## Data shown
++++++++

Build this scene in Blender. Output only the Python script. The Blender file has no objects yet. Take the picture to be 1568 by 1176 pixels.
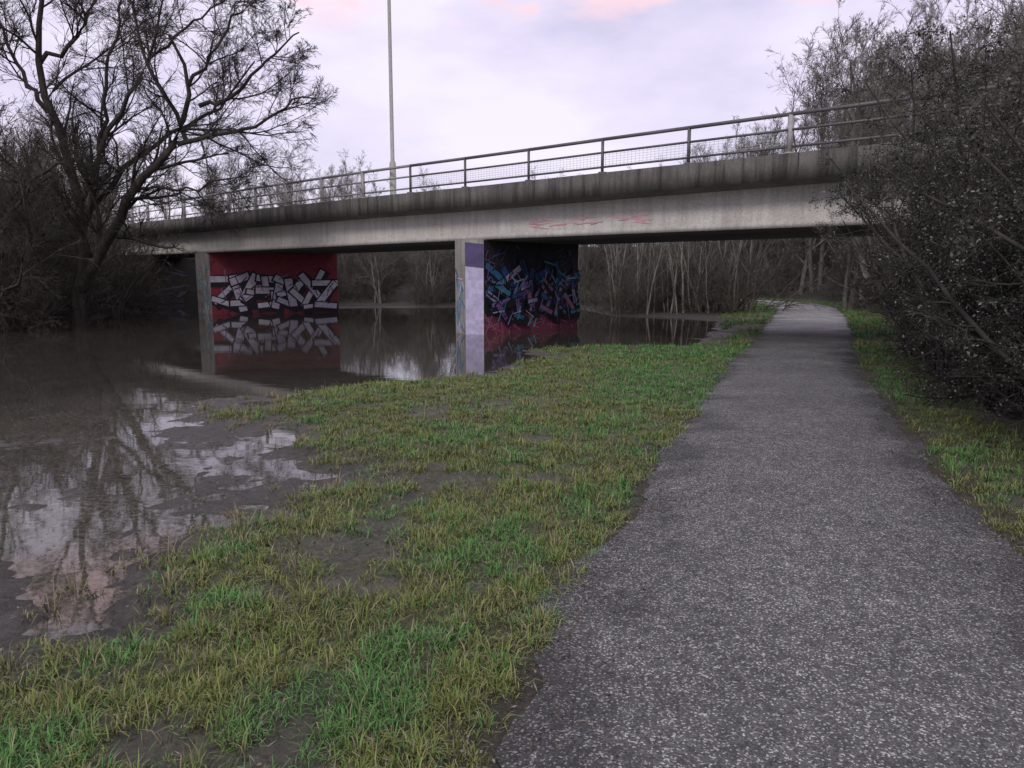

++++++++

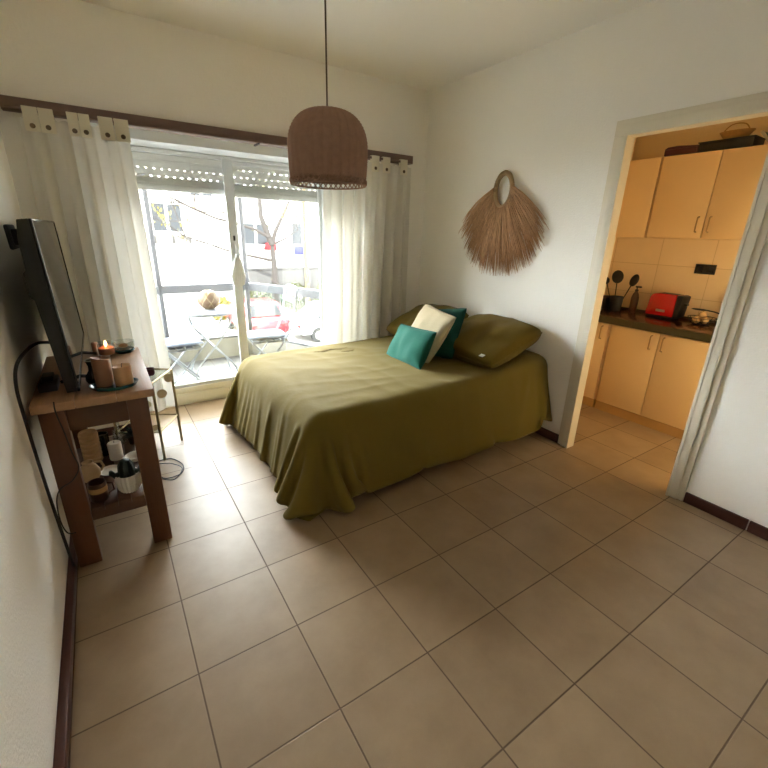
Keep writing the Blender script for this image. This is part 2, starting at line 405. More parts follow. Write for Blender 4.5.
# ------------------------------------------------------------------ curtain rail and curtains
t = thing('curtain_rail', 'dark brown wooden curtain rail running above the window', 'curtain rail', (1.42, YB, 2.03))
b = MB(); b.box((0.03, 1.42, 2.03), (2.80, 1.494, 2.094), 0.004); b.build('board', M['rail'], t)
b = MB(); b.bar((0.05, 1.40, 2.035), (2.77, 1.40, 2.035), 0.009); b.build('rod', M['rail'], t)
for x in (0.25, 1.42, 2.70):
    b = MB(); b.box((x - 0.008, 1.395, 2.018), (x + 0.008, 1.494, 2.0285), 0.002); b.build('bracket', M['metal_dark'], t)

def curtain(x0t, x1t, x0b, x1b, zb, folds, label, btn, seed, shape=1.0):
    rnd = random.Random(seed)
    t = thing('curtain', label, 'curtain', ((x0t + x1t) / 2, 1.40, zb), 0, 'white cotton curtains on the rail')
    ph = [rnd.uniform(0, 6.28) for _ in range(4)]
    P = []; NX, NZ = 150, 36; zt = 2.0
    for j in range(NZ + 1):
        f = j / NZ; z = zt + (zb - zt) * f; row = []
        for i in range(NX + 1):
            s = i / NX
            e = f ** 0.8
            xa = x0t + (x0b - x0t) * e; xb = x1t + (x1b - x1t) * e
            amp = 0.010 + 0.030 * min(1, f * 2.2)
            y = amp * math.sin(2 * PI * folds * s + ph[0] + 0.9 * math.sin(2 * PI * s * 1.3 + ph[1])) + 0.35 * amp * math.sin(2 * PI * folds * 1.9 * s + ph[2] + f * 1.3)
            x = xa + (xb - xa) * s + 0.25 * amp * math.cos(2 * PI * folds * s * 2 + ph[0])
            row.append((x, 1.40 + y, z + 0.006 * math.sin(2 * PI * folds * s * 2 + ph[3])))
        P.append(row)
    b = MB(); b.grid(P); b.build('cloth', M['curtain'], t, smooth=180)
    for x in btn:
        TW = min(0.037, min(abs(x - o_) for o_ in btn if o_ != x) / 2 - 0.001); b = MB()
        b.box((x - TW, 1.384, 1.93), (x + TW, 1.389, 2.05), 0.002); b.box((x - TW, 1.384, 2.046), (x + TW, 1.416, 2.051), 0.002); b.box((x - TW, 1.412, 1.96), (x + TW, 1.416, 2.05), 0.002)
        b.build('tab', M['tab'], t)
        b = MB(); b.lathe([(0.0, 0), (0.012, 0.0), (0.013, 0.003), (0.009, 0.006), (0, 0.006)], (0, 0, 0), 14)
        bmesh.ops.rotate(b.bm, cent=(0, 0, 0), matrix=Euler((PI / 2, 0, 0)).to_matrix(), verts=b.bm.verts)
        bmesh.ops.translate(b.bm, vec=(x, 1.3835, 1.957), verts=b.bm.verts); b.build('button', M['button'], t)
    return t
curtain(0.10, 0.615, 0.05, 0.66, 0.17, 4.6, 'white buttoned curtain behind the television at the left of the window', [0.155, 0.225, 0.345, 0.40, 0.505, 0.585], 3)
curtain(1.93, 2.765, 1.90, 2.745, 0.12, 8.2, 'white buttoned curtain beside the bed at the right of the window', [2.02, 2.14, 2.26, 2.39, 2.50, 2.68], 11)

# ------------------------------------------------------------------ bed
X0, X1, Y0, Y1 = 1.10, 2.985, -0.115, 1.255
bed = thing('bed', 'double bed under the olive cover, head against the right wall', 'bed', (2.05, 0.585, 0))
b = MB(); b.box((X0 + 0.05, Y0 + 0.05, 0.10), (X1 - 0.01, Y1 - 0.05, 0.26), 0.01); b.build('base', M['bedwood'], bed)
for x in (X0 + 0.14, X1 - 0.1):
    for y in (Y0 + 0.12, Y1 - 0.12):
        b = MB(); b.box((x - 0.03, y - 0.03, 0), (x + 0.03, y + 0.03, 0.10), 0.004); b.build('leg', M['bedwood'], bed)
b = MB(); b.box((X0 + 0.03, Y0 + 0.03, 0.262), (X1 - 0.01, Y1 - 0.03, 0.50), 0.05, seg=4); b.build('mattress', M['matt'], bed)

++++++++

## Exercise description
Repeat the entries above verbatim, but only from the line that has "Keep writing the" down to the line that has "b = MB(); b.box((x - 0.008, 1.395, 2.018), (x", inclusive.

## Result
Keep writing the Blender script for this image. This is part 2, starting at line 405. More parts follow. Write for Blender 4.5.
# ------------------------------------------------------------------ curtain rail and curtains
t = thing('curtain_rail', 'dark brown wooden curtain rail running above the window', 'curtain rail', (1.42, YB, 2.03))
b = MB(); b.box((0.03, 1.42, 2.03), (2.80, 1.494, 2.094), 0.004); b.build('board', M['rail'], t)
b = MB(); b.bar((0.05, 1.40, 2.035), (2.77, 1.40, 2.035), 0.009); b.build('rod', M['rail'], t)
for x in (0.25, 1.42, 2.70):
    b = MB(); b.box((x - 0.008, 1.395, 2.018), (x + 0.008, 1.494, 2.0285), 0.002); b.build('bracket', M['metal_dark'], t)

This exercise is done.